Whose knowledge is considered legitimate? What is understood as development and who gets to shape it? What strengthens democracies and what weakens them? How do we move toward futures that are just, sustainable and egalitarian while addressing the deep inequalities of the present? The work of PRIA began with a set of fundamental questions. As the world has changed and continues to change, those questions have only become more urgent.
These questions shape the everyday realities of governance, citizenship and social transformation. For over 44 years, PRIA’s journey has been guided by the conviction that development cannot be designed for people without being shaped by them. Participation is not an afterthought. It is foundational.
Across urban local governance, adult education, women’s political participation, climate justice and decentralised planning, PRIA has worked alongside communities to shape priorities, generate knowledge and guide social action. Participation has been practised as sustained dialogue, reflection and shared decision making. Over time, this has built a grounded body of practice in community-based participatory research, drawing from lived experiences to inform pathways toward social transformation. What began as field practice has evolved into systematised research and training methodologies, now accessible through structured courses and learning modules.
Through more than 300 collaborative projects, PRIA has often played a bridging role. Citizens require information and skills to articulate their rights and responsibilities. Institutions of governance, private actors delivering basic services, and academic institutions that influence knowledge systems must build the capacity to listen, respond and act in accountable ways. As development unfolds across interconnected spheres of state, market, civil society and knowledge institutions, participation becomes meaningful when empowered citizens engage responsive systems across sectors.
More Reads: Why Participatory Research Tools Matter for Development Sector Professionals?
Bridging Citizens, Institutions and Systems
PRIA’s long-standing work in local governance illustrates this bridging role across rural and urban contexts. In rural India, engagement with Panchayati Raj Institutions has strengthened participatory village planning and leadership capacities of elected representatives. In urban contexts, PRIA has worked with Urban Local Bodies to enhance participatory planning, social accountability and citizen engagement in basic service delivery. These experiences have informed structured courses and training programmes on participatory research and local governance offered through PRIA International Academy.

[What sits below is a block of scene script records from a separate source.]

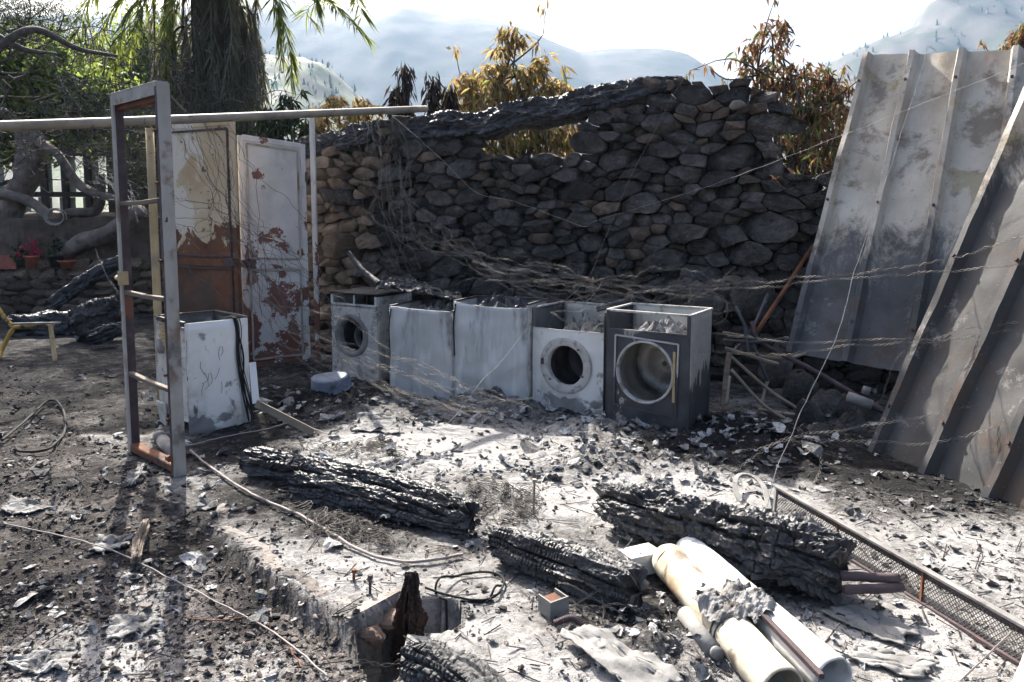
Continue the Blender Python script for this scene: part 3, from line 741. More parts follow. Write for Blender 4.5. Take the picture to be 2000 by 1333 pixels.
M['mountain_near'] = pmat('mountain_near', [(0.3, (0.05, 0.048, 0.03)), (0.5, (0.085, 0.08, 0.05)), (0.7, (0.13, 0.118, 0.08))], 0.03, 8, bump=0, layers=[dict(col=(0.11, 0.14, 0.06), scale=0.06, lo=0.45, hi=0.58), dict(col=(0.08, 0.1, 0.05), scale=0.25, lo=0.55, hi=0.62)])
r1 = ridge('mountain_far', 1150, ((-900, 140), (-400, 60), (0, 30), (300, 20), (560, -8), (640, 10), (720, 15), (800, 10), (860, 25), (920, 30), (985, 42), (1030, 55), (1100, 85), (1130, 97), (1200, 90), (1280, 92), (1320, 98), (1365, 130), (1420, 165), (1500, 210), (1600, 260), (2600, 380)), 540, (-1500, 1300), M['mountain'], 1.7, 0.02)
r2 = ridge('mountain_peak', 800, ((1100, 400), (1400, 290), (1500, 200), (1560, 160), (1620, 115), (1700, 76), (1760, 58), (1790, 44), (1806, 15), (1820, -6), (1870, -20), (1950, -14), (1972, 2), (2010, 12), (2100, 60), (2300, 30), (2700, 120), (3200, 300)), 380, (50, 2300), M['mountain'], 4.1, 0.06)
r3 = ridge('mountain_slope', 450, ((-600, -60), (0, 20), (300, 70), (500, 96), (600, 105), (640, 118), (690, 165), (730, 200), (780, 235), (840, 275), (950, 330), (1300, 410)), 230, (-1700, 400), M['mountain_near'], 7.7, 0.05)
def far_trees(name, grids, ks, mat, label, hs):
    rr = np.random.default_rng(5); parts = []; n0 = 0; VV, FF = [], []
    for (X, Y, Z), k, h in zip(grids, ks, hs):
        nu, nv = X.shape
        cnt = 0
        while cnt < k:
            a = rr.integers(2, nu - 2); b = int(nv * rr.uniform(.12, .68))
            if pnoise(X[a, b] / 40, Y[a, b] / 40, 3) < -0.05: continue
            hh = h * rr.uniform(.5, 1.2); w = hh * .28
            x, y, z = X[a, b] + rr.uniform(-2, 2), Y[a, b] + rr.uniform(-2, 2), Z[a, b]
            for lv, (z0, z1, wr) in enumerate(((.05, .55, 1), (.3, .8, .75), (.55, 1.05, .5))):
                base = len(VV)
                for q in range(5):
                    an = q / 5 * 6.283 + lv + a
                    wr2 = wr * rr.uniform(.6, 1.15)
                    VV.append((x + w * wr2 * math.cos(an), y + w * wr2 * math.sin(an), z + hh * z0))
                VV.append((x, y, z + hh * z1))
                for q in range(5): FF.append([base + q, base + (q + 1) % 5, base + 5])
            cnt += 1
    o = obj(name, VV, FF, mat)
    return tag(o, label, 'trees', kind='stuff')
M['leaf_far'] = leafmat('leaf_far', [(0.0, (0.05, 0.075, 0.03)), (1.0, (0.13, 0.16, 0.06))], 0.4)
far_trees('mountain_pines', (r1, r2, r3), (0, 1100, 1500), M['leaf_far'], 'pine woods scattered over the hazy mountain slopes', (6, 6, 3.6))
# ---------------------------------------------------------------- steel gate frame, door leaves and the standing door frame
def px_bar(p, q, w, h, up=(0, 0, 1)): return bar(p, q, w, h, up)
gate = thing('gate_frame', 'long cream pipe rail on steel posts running above the two metal doors', 'frame', (*D(610, 426, 8.0)[:2], 0))
go = np.array(gate.location)
pl, pr = D(-40, 245.5, 4.85), D(832, 213, 8.3)
pl = pl + (pl - pr) * .22
V, F = tube(smooth_path([pl, pl * .66 + pr * .34 + np.array([0, 0, -.012]), pr], 24), .036, 14)
obj('rail_pipe', V - go, F, M['cream_pipe'], gate, True)
yp_t, yp_b = D(292, 252, 5.95), D(318, 830, 5.75)
yp_b[2] = 0
V, F = tube(np.linspace(yp_b, yp_t, 6), .032, 12)
obj('post', V - go, F, M['yellow_paint'], gate, True)
wt, wb = D(609, 224, 8.0), D(622, 706, 8.0)
wb[2] = 0
V, F = bar(wb, wt, .05, .05, (0, 1, 0))
obj('post', V - go, F, M['door_white'], gate)

def door_leaf(name, label, bl, br, ht_l, ht_r, mat, rail_z, split, lock):
    """sheet-steel door leaf between ground points bl and br; folded frame, recessed panels, mid rail"""
    bl, br = np.array([*bl, 0.]), np.array([*br, 0.])
    w = np.linalg.norm(br - bl); ang = math.atan2(br[1] - bl[1], br[0] - bl[0])
    t = thing(name, label, 'door', bl, ang)
    h = ht_l
    sl = (ht_r - ht_l) / w
    def slab_(x0, x1, z0, z1, y0, th, nm, m=mat, warp=.004, nx=10, nz=18):
        xs = np.linspace(x0, x1, nx); zs = np.linspace(z0, z1, nz)
        Xg, Zg = np.meshgrid(xs, zs, indexing='ij')
        Zg = Zg + sl * Xg * (Zg / h)
        Yg = y0 + warp * fbm(Xg * 3 + len(label), Zg * 3, 4, 3)
        V, F = sheet(np.stack([Xg, Yg, Zg], -1), th)
        # sheet() grows along the surface normal: keep the front at y0
        return obj(nm, V, F, m, t)
    fr = .055
    slab_(fr, w - fr, .05, rail_z - .03, -.006, .004, 'lower_panel', warp=.010)
    slab_(fr, w - fr, rail_z + .03, h - fr, -.006, .004, 'upper_panel', warp=.010)
    for x, hh in ((fr / 2, h), (w - fr / 2, h + sl * w)):
        V, F = bar((x, 0, 0), (x, 0, hh - .01), fr, .036, (0, 1, 0)); obj('stile', V, F, mat, t)
    V, F = bar((fr, 0, rail_z + sl * fr * rail_z / h), (w - fr, 0, rail_z + sl * (w - fr) * rail_z / h), .03, .08); obj('mid_rail', V, F, mat, t)
    V, F = bar(np.array([fr, 0, h - fr / 2]), np.array([w - fr, 0, h - fr / 2 + sl * w]), .03, fr)
    obj('top_rail', V, F, mat, t)
    V, F = bar(np.array([fr, 0, .03]), np.array([w - fr, 0, .03]), .03, .06)
    obj('bottom_rail', V, F, mat, t)
    # pressed bead round each panel
    for z0, z1 in ((.09, rail_z - .06), (rail_z + .06, h - fr - .03)):
        q = [(fr + .03, z0), (w - fr - .03, z0 + sl * w * z0 / h), (w - fr - .03, z1 + sl * w * z1 / h), (fr + .03, z1)]
        parts = [bar((q[k][0], -.012, q[k][1]), (q[(k + 1) % 4][0], -.012, q[(k + 1) % 4][1]), .016, .02, (0, 0, 1) if k % 2 == 0 else (1, 0, 0)) for k in range(4)]
        V, F = join(parts); obj('panel_bead', V, F, M['galv'] if lock < 0 else M['rust_dark'], t)
    if lock:
        lx = w - .07 if lock > 0 else .04
        V, F = box((lx, -.045, rail_z + .01), (.12, .05, .07)); obj('lock_case', V, F, M['rust_dark'], t)
        V, F = tube([(lx - .1, -.05, rail_z + .02), (lx + .09, -.05, rail_z + .02)], .012, 8); obj('bolt', V, F, M['rust'], t)
    for z in (.45, h - .4):
        V, F = tube([(0 if lock > 0 else w, -.025, z - .05), (0 if lock > 0 else w, -.025, z + .05)], .014, 8); obj('hinge', V, F, M['rust_dark'], t)
    return t
dw = door_leaf('metal_door', 'white steel door leaf with flaking paint showing red primer patches', G(479, 722)[:2], G(606, 706)[:2], 2.38, 2.33, M['door_white'], 1.08, 0, -1)
bl, br = D(322, 426, 7.5)[:2], D(464, 426, 7.05)[:2]
dr = door_leaf('metal_door', 'ochre steel door leaf rusted brown and orange across its lower half', bl, br, 2.47, 2.47, M['door_rust'], 1.12, 0, 1)

FL, FR_ = G(262, 886), G(352, 930)
fd = FR_ - FL; fw = np.linalg.norm(fd); fang = math.atan2(fd[1], fd[0])
frame = thing('door_frame', 'tall narrow rusty steel door frame standing alone with three slim crossbars', 'door frame', FL, fang)
FHt = 2.32
def two_tone(c0, c1, w, h, up):
    V, F = bar(c0, c1, w, h, up); return V, F
# posts: pale angle outside, rust-dark channel inside (0.085 deep, seen from its side)
for x, nm in ((0.0, 'post'), (fw, 'post')):
    s = 1 if x == 0 else -1
    V, F = bar((x, 0, 0), (x, 0, FHt), .012, .072, (0, 1, 0)); obj('post', V, F, M['galv'], frame)
    V, F = bar((x + s * .012, .004, .02), (x + s * .012, .002, FHt - .03), .010, .062, (0, 1, 0)); obj('post_lining', V, F, M['rust_dark'], frame)
    V, F = bar((x + s * .020, -.031, .0), (x + s * .020, -.031, FHt - .02), .030, .012, (0, 1, 0)); obj('post_flange', V, F, M['galv'] if s > 0 else M['rust_dark'], frame)
V, F = bar((.008, 0, FHt), (fw - .008, 0, FHt + .005), .072, .012); obj('head_plate', V, F, M['galv'], frame)
V, F = bar((.014, -.031, FHt - .035), (fw - .014, -.031, FHt - .03), .010, .075); obj('head_flange', V, F, M['galv'], frame)
V, F = bar((.03, .010, FHt - .075), (fw - .03, .010, FHt - .07), .05, .055); obj('head_lining', V, F, M['rust'], frame)
V, F = bar((.02, 0, .05), (fw - .02, 0, .045), .07, .05); obj('sill_bar', V, F, M['rust'], frame)
for z0, z1 in ((1.64, 1.655), (1.075, 1.07), (.545, .52)):
    P = np.array([(.03, -.01, z0), (fw * .5, -.012, (z0 + z1) / 2 - .006), (fw - .03, -.01, z1)])
    V, F = join([bar(P[0], P[1], .034, .026), bar(P[1], P[2], .034, .026)]); obj('crossbar', V, F, M['wood_old'], frame)
lk = obj('lock_box', *box((.040, -.03, 1.165), (.03, .055, .085)), M['yellow_paint'], frame)
V, F = tube([(-.03, -.035, 1.165), (.05, -.035, 1.165)], .02, 10); obj('lock_knob', V, F, M['yellow_paint'], lk, True)
for z in (.1, .35, .62, .95, 1.3, 1.75, 2.05):
    V, F = tube([(fw - .03, -.055, z), (fw - .03, -.035, z)], .009, 8); obj('bolt_head', V, F, M['rust'], frame)
V, F = tube([(fw + .004, -.07, .13), (fw + .03, -.07, .13)], .02, 6); obj('bolt_head', V, F, M['rust'], frame)
V, F = tube([(fw + .005, -.02, 1.53), (fw + .04, -.03, 1.53), (fw + .075, -.045, 1.55)], .006, 6); obj('hook', V, F, M['wire_dark'], frame)
V, F = tube([(fw - .02, .04, FHt - .06), (fw + .06, .1, FHt - .16)], .007, 6); obj('hook', V, F, M['wood_old'], frame)

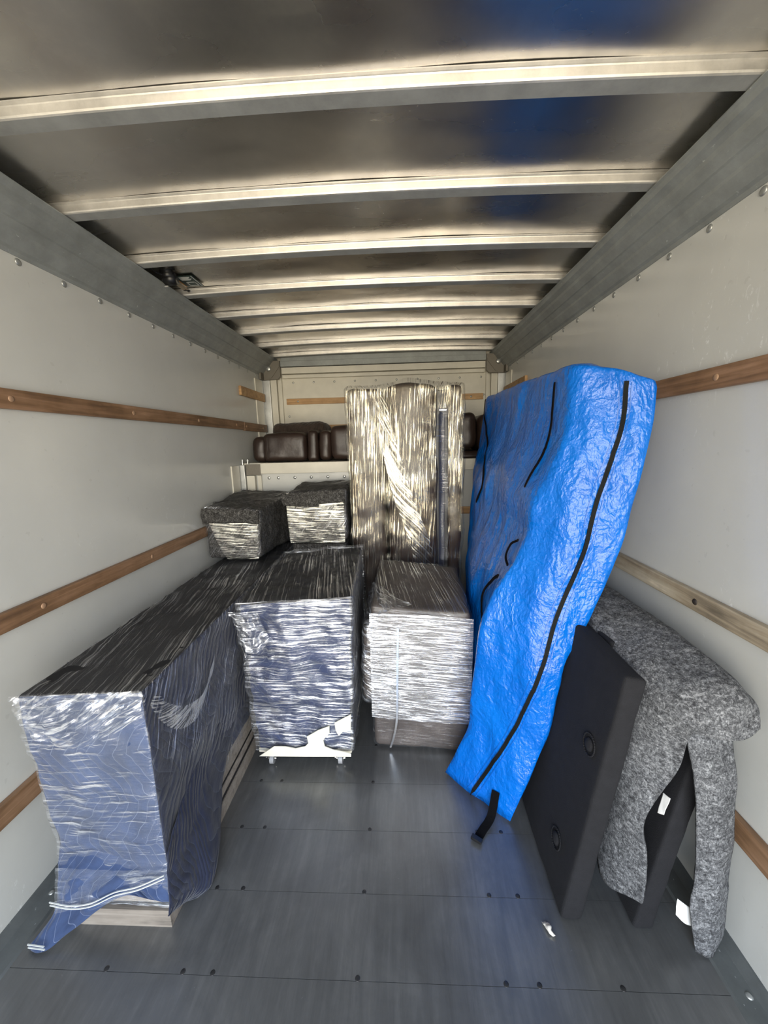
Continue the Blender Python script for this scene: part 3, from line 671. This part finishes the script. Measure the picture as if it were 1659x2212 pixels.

These experiences also show that local governance does not operate in isolation. With changing socio-economic structures, the private sector’s role in delivering basic services has expanded, making accountability, transparency and public responsibility wider and more complex. PRIA has responded by engaging with private actors, building sensitivity to realities of inequality and encouraging practices grounded in dialogue and responsibility. Development unfolds within interconnected systems of state, market and civil society, and strengthening participation across these systems requires long-term investment in capacity building.
More Reads: PRIA’s Commitment to Gender Mainstreaming
Building Capacities for Participatory Development
Capacity building has been central to PRIA’s work from the outset. In 1982, the Participatory Training Methodology was developed to strengthen human and institutional capacities through dialogue and reflection. Training of Trainers workshops deepened this approach by enabling grassroots organisers and activists to engage in critical self-reflection while strengthening their facilitation and organising skills. Over time, these methodologies have been adopted by civil society organisations, higher education institutions and development practitioners across contexts.
As social realities evolved, so did the focus of capacity building. From strengthening grassroots activists and Panchayati Raj Institutions to initiatives such as CAPSTONE for emerging non-profits and Youth-n-Democracy for nurturing active citizenship amongst the youth, PRIA has continually responded to changing needs. These engagements have informed participatory monitoring and evaluation, organisational development and institutional strengthening efforts.
These decades of practice are consolidated within PRIA International Academy. The Academy translates field experience into structured learning through courses and workshops on participatory research, governance, monitoring and evaluation and gender. Learning extends beyond conventional classrooms. Arts based methodologies, learning circles, safety audits and facilitated dialogues create reflective spaces for engagement. Higher Education Institution visits bring students and faculty into immersive contexts that bridge theory and lived realities.
More Reads: Reflections from an Arts-Based Learning Circle at PRIA, India
Why does this matter now?
We are living through widening inequalities, ecological crisis and democratic strain. Technical solutions alone are not enough. Participatory development is not merely a methodology but an ethical orientation toward accountable institutions and active citizenship. It calls for the capacity to facilitate dialogue across difference, strengthen leadership among marginalised sections and hold systems accountable in meaningful ways.
The need for such capacities is growing. As societies navigate digital participation, climate vulnerability, gender justice and rapid urban transformation, resilience depends on informed and engaged citizens capable of collective action.
PRIA’s work shows that participatory processes can be practised and institutionalised over time, and that knowledge emerging from communities can guide social action. For those seeking to deepen this practice, the courses and workshops offered through PRIA International Academy provide structured learning pathways grounded in decades of experience. The questions that shaped PRIA’s founding remain alive. Who shapes development? Whose knowledge counts? How do we build just and sustainable futures? Engaging with these questions is the need of the hour.